Interpretive Summary: Erosion by water is driven by the weather, and especially rainfall amounts and rates. Computer simulation models are often used to estimate how much rainfall, runoff and soil erosion will occur, because it is impractical, difficult and expensive to measure runoff and soil loss in the field on a regular basis. Erosion models use inputs such as the amount of rainfall occurring on a day, the duration of a rain storm, and the rainfall intensity to determine how much soil is detached and transported from some field or other location on a landscape. This study used the CLIGEN (CLImate GENerator) stochastic weather generator (which is used with the Water Erosion Prediction Project soil erosion model) to produce long-term daily weather at 30 locations in the South American country of Chile. Over 18,000 measured rain storm events with 415 cumulative years were analyzed for storm characteristics, and used to test how well CLIGEN worked. We found that CLIGEN did a good job of estimating the number of storms and the rainfall amounts. However, it did not do as well at determining the storm durations and the maximum rainfall intensities. This paper describes a procedure to use the observed data to improve the input parameter to CLIGEN for the average annual thirty minute maximum rainfall depth. With this calibration procedure, the predicted rain storms output by the CLIGEN model were much closer to the input storm distributions, and the erosive power of all of a group of predicted rain storms much more closely matched those of the observed dataset. These results are important for scientists, engineers, natural resource conservationists, and others involved with application of soil erosion models and assessment of land management on runoff, erosion, and sediment losses. Being able to improve the climatic inputs for climate generation programs that drive erosion models will result in better estimates of rain storm events and resulting runoff and erosion.

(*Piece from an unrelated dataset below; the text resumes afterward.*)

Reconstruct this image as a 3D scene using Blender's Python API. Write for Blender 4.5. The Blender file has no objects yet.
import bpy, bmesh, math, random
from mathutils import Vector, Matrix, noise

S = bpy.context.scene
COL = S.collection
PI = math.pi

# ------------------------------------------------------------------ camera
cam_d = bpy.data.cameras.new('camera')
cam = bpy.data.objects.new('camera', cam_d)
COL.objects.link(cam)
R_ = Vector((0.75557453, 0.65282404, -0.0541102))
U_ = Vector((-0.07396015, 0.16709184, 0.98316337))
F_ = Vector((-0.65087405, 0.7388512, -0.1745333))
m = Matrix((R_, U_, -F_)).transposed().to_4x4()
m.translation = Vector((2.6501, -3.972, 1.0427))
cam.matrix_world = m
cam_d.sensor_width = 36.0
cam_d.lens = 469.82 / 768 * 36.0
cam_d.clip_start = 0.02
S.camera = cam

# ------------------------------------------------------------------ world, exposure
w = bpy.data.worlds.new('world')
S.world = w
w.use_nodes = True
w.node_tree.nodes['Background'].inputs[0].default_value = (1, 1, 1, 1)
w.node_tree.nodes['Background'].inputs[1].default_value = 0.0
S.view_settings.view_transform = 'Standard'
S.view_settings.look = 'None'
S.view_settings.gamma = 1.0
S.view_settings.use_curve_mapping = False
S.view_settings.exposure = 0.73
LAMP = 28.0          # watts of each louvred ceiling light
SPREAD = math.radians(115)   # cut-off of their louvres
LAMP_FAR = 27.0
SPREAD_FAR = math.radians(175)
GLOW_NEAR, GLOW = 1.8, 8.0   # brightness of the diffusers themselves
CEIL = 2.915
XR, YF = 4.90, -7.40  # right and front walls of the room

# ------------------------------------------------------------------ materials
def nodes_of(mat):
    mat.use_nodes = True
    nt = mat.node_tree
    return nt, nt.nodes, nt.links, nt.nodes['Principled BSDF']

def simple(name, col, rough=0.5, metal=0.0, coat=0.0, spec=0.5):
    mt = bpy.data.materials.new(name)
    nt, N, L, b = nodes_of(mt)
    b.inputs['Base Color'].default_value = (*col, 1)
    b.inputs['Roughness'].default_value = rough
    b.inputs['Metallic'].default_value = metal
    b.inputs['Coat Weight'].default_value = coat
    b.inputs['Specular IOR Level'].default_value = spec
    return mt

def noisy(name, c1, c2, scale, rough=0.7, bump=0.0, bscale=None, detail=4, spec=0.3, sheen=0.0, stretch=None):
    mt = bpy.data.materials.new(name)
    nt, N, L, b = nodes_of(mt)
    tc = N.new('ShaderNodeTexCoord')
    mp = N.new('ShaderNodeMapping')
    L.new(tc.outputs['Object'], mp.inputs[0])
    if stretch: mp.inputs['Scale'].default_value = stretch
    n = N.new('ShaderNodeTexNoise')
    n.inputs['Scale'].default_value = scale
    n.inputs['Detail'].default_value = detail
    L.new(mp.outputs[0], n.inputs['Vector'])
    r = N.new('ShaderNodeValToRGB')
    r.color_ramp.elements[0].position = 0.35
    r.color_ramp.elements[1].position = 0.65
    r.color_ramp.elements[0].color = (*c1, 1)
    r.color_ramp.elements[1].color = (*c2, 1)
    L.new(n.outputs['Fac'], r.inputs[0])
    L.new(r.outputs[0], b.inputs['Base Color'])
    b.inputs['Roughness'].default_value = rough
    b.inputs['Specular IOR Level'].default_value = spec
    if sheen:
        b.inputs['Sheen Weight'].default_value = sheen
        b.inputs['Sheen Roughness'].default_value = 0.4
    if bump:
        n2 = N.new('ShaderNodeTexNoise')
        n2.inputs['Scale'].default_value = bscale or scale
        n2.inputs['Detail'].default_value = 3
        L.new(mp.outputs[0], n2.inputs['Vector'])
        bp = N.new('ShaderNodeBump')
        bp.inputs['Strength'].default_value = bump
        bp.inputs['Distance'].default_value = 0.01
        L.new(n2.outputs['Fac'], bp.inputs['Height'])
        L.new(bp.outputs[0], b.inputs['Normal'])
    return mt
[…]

Technical Abstract: CLIGEN (CLImate GENerator) is a stochastic weather generator that produces daily estimates of precipitation and individual storm parameters, including time to peak, peak intensity and storm duration. These parameters are typically used as inputs for other models, such as the Water Erosion Prediction Project (WEPP) model. Although CLIGEN has proven to be effective for predicting daily estimates, some discrepancies have been observed when generating storm parameters, such as the storm duration. Therefore, a study was conducted to evaluate and improve CLIGEN for storm generation. Individual rainfall events were identified from 1-h pluviograph records that were collected from 30 sites in Central Chile. In this study, 415 years of data were used; 18,012 storms were analyzed. In addition, rainfall erosivity was computed for all storms using the prescribed method to compare the energy provided by the measured and generated rainfall events. Using measured rainfall data, a procedure was developed to improve the CLIGEN estimates by calibrating the input parameter that controls the storm durations. This procedure in turn improved the rainfall intensities and erosivities. The model was tested before and after calibration with the measured rainfall data from the 30 sites in both the wet and the dry seasons. Based on a monthly rainfall analysis, the results demonstrated that the number of storms and rainfall amounts, which are not affected by the calibration process, were accurately estimated with CLIGEN. However, before the calibration, especially in the wet season, the storm durations and maximum intensities were consistently overestimated and underestimated at most of the sites and for most months. Therefore, the annual rainfall erosivities were underestimated with CLIGEN at 19 of the 30 sites. After performing the calibration, the R2 value for the CLIGEN-generated storm durations increased from 0.41 to 0.65. The maximum intensities also exhibited an improvement; the R2 value increased from 0.31 to 0.60. Consequently, annual rainfall erosivities were generated with an R2 value of 0.89; these erosivities were accurately estimated at 29 of the 30 sites. Therefore, this calibration procedure proved to be an effective alternative for generating more reliable storm patterns. This paper explains the procedure in detail and analyzes the parameters related to the individual storm generation process.